**Given problem**
Can you transcribe every line exactly and leave the pictures behind?

━━━━━━━━━━━━━━━━━━━━━━━━━━━━━━

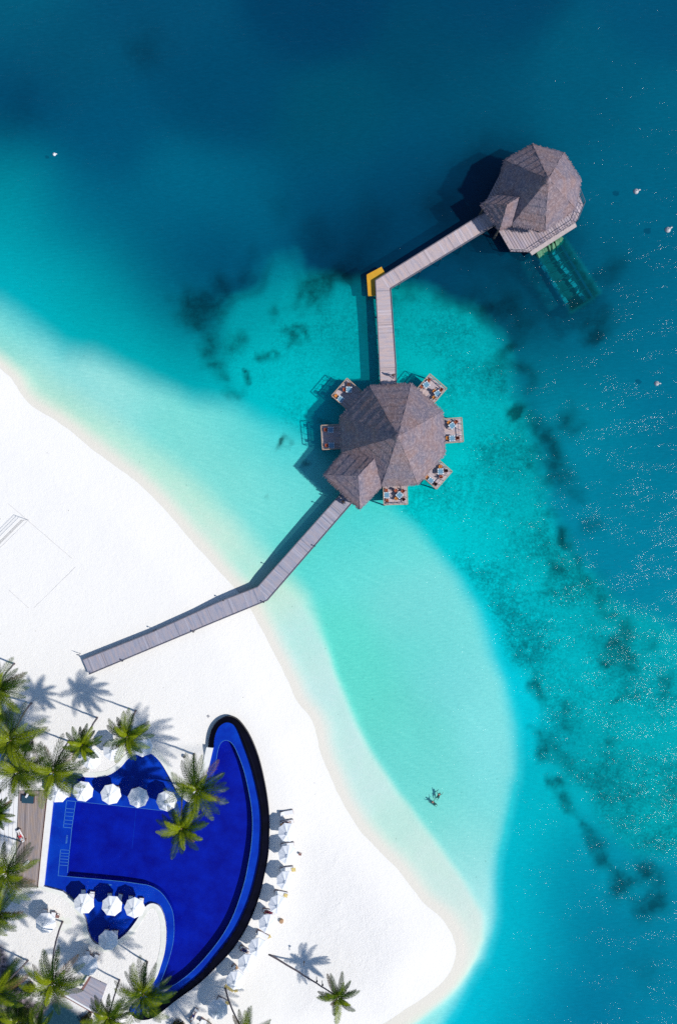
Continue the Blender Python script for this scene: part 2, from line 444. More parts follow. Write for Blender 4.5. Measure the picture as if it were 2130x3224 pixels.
SHORE = crom([(-900, 500), (-300, 960), (0, 1160), (80, 1255), (200, 1340), (300, 1420), (420, 1510), (520, 1605), (600, 1700), (690, 1800), (770, 1885), (810, 1960), (850, 2030), (885, 2100),
         (930, 2200), (985, 2270), (1005, 2350), (1035, 2430), (1065, 2510), (1120, 2600), (1185, 2670), (1255, 2745), (1330, 2840), (1395, 2900), (1438, 2985), (1412, 3065), (1350, 3130),
         (1270, 3185), (1150, 3250), (900, 3340), (500, 3460), (-300, 3700)], 4)
LAND = SHORE + [(-4000, 6000), (-9000, 3000), (-4000, 500)]

POOL_IN = [(855, 480), (865, 380), (900, 290), (950, 245), (1000, 235), (1050, 258), (1090, 310), (1150, 460), (1220, 660), (1270, 850), (1310, 1050), (1325, 1250), (1315, 1450), (1305, 1568)]
POOL_IN = [(400 + x / 3.136, 2200 + y / 3.136) for x, y in POOL_IN]
POOL_IN += [(400 + x / 3.136, 2724 + y / 3.136) for x, y in [(1240, 220), (1160, 450), (1040, 680), (880, 890), (740, 1060), (600, 1180), (450, 1290), (330, 1370), (210, 1440), (110, 1480), (50, 1470)]]
BAND_OUT = [(800, 482), (812, 380), (845, 285), (905, 215), (985, 178), (1060, 190), (1130, 250), (1215, 380), (1295, 580), (1350, 800), (1385, 1000), (1403, 1200), (1400, 1400), (1390, 1568)]
BAND_OUT = [(400 + x / 3.136, 2200 + y / 3.136) for x, y in BAND_OUT]
BAND_OUT += [(400 + x / 3.136, 2724 + y / 3.136) for x, y in [(1350, 130), (1300, 330), (1200, 580), (1060, 810), (880, 1010), (700, 1180), (480, 1340), (330, 1460), (230, 1520), (130, 1530), (55, 1490), (15, 1440)]]
POOL_REST = [(406, 3178), (425, 3152), (462, 3118), (492, 3080), (507, 3040), (518, 3000), (523, 2962), (523, 2915), (515, 2877), (502, 2852), (483, 2843), (467, 2847), (452, 2862), (429, 2899), (400, 2936),
             (372, 2958), (340, 2980), (305, 2971), (288, 2955), (277, 2926), (270, 2891), (255, 2863), (233, 2834), (198, 2805), (166, 2792), (137, 2789),
             (150, 2660), (166, 2518), (178, 2470), (200, 2440), (235, 2438), (271, 2446), (319, 2445), (351, 2436), (383, 2413), (400, 2393), (425, 2376), (464, 2369), (486, 2379), (508, 2402), (534, 2445), (559, 2493),
             (585, 2520), (610, 2525), (632, 2490), (645, 2440), (668, 2358)]
NEAR_STRAIGHT = {(137, 2789), (150, 2660), (166, 2518)}
POOLZ = 1.15
WATER_POLY_PX = crom(POOL_IN[:1] + POOL_IN[1:], 3) + POOL_REST       # px measured on the water plane
def plan(pts, h):
    """photograph px seen at height h -> px of the same plan position at sea level"""
    k = 1 - h / CAM_H
    return [((x - 1065) * k + 1065, (y - 1612) * k + 1612) for x, y in pts]
WATER_PLAN = plan(WATER_POLY_PX, POOLZ)
BAND_PLAN = plan(crom(BAND_OUT, 3), POOLZ + .05)

ax1 = np.arange(-64, 64.01, 0.4); ay1 = np.arange(-92, 92.01, 0.4)
xs = np.concatenate([[-2500, -900, -350, -160, -100, -78], ax1, [78, 100, 160, 350, 900, 2500]])
ys = np.concatenate([[-2500, -900, -350, -180, -130, -105], ay1, [105, 130, 180, 350, 900, 2500]])
GX, GY = np.meshgrid(xs, ys)
PX = GX * PXM + 1065; PY = 1612 - GY * PXM
wx = fbm(PX, PY, 160, 4, 3); wy = fbm(PX, PY, 160, 4, 33)
WX = PX + 70 * wx; WY = PY + 70 * wy
CPX = np.clip(PX, -150, 2280); CPY = np.clip(PY, -150, 3400)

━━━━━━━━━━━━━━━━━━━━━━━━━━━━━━

**Answer for this exercise**
Continue the Blender Python script for this scene: part 2, from line 444. More parts follow. Write for Blender 4.5. Measure the picture as if it were 2130x3224 pixels.
SHORE = crom([(-900, 500), (-300, 960), (0, 1160), (80, 1255), (200, 1340), (300, 1420), (420, 1510), (520, 1605), (600, 1700), (690, 1800), (770, 1885), (810, 1960), (850, 2030), (885, 2100),
         (930, 2200), (985, 2270), (1005, 2350), (1035, 2430), (1065, 2510), (1120, 2600), (1185, 2670), (1255, 2745), (1330, 2840), (1395, 2900), (1438, 2985), (1412, 3065), (1350, 3130),
         (1270, 3185), (1150, 3250), (900, 3340), (500, 3460), (-300, 3700)], 4)
LAND = SHORE + [(-4000, 6000), (-9000, 3000), (-4000, 500)]

POOL_IN = [(855, 480), (865, 380), (900, 290), (950, 245), (1000, 235), (1050, 258), (1090, 310), (1150, 460), (1220, 660), (1270, 850), (1310, 1050), (1325, 1250), (1315, 1450), (1305, 1568)]
POOL_IN = [(400 + x / 3.136, 2200 + y / 3.136) for x, y in POOL_IN]
POOL_IN += [(400 + x / 3.136, 2724 + y / 3.136) for x, y in [(1240, 220), (1160, 450), (1040, 680), (880, 890), (740, 1060), (600, 1180), (450, 1290), (330, 1370), (210, 1440), (110, 1480), (50, 1470)]]
BAND_OUT = [(800, 482), (812, 380), (845, 285), (905, 215), (985, 178), (1060, 190), (1130, 250), (1215, 380), (1295, 580), (1350, 800), (1385, 1000), (1403, 1200), (1400, 1400), (1390, 1568)]
BAND_OUT = [(400 + x / 3.136, 2200 + y / 3.136) for x, y in BAND_OUT]
BAND_OUT += [(400 + x / 3.136, 2724 + y / 3.136) for x, y in [(1350, 130), (1300, 330), (1200, 580), (1060, 810), (880, 1010), (700, 1180), (480, 1340), (330, 1460), (230, 1520), (130, 1530), (55, 1490), (15, 1440)]]
POOL_REST = [(406, 3178), (425, 3152), (462, 3118), (492, 3080), (507, 3040), (518, 3000), (523, 2962), (523, 2915), (515, 2877), (502, 2852), (483, 2843), (467, 2847), (452, 2862), (429, 2899), (400, 2936),
             (372, 2958), (340, 2980), (305, 2971), (288, 2955), (277, 2926), (270, 2891), (255, 2863), (233, 2834), (198, 2805), (166, 2792), (137, 2789),
             (150, 2660), (166, 2518), (178, 2470), (200, 2440), (235, 2438), (271, 2446), (319, 2445), (351, 2436), (383, 2413), (400, 2393), (425, 2376), (464, 2369), (486, 2379), (508, 2402), (534, 2445), (559, 2493),
             (585, 2520), (610, 2525), (632, 2490), (645, 2440), (668, 2358)]
NEAR_STRAIGHT = {(137, 2789), (150, 2660), (166, 2518)}
POOLZ = 1.15
WATER_POLY_PX = crom(POOL_IN[:1] + POOL_IN[1:], 3) + POOL_REST       # px measured on the water plane
def plan(pts, h):
    """photograph px seen at height h -> px of the same plan position at sea level"""
    k = 1 - h / CAM_H
    return [((x - 1065) * k + 1065, (y - 1612) * k + 1612) for x, y in pts]
WATER_PLAN = plan(WATER_POLY_PX, POOLZ)
BAND_PLAN = plan(crom(BAND_OUT, 3), POOLZ + .05)

ax1 = np.arange(-64, 64.01, 0.4); ay1 = np.arange(-92, 92.01, 0.4)
xs = np.concatenate([[-2500, -900, -350, -160, -100, -78], ax1, [78, 100, 160, 350, 900, 2500]])
ys = np.concatenate([[-2500, -900, -350, -180, -130, -105], ay1, [105, 130, 180, 350, 900, 2500]])
GX, GY = np.meshgrid(xs, ys)
PX = GX * PXM + 1065; PY = 1612 - GY * PXM
wx = fbm(PX, PY, 160, 4, 3); wy = fbm(PX, PY, 160, 4, 33)
WX = PX + 70 * wx; WY = PY + 70 * wy
CPX = np.clip(PX, -150, 2280); CPY = np.clip(PY, -150, 3400)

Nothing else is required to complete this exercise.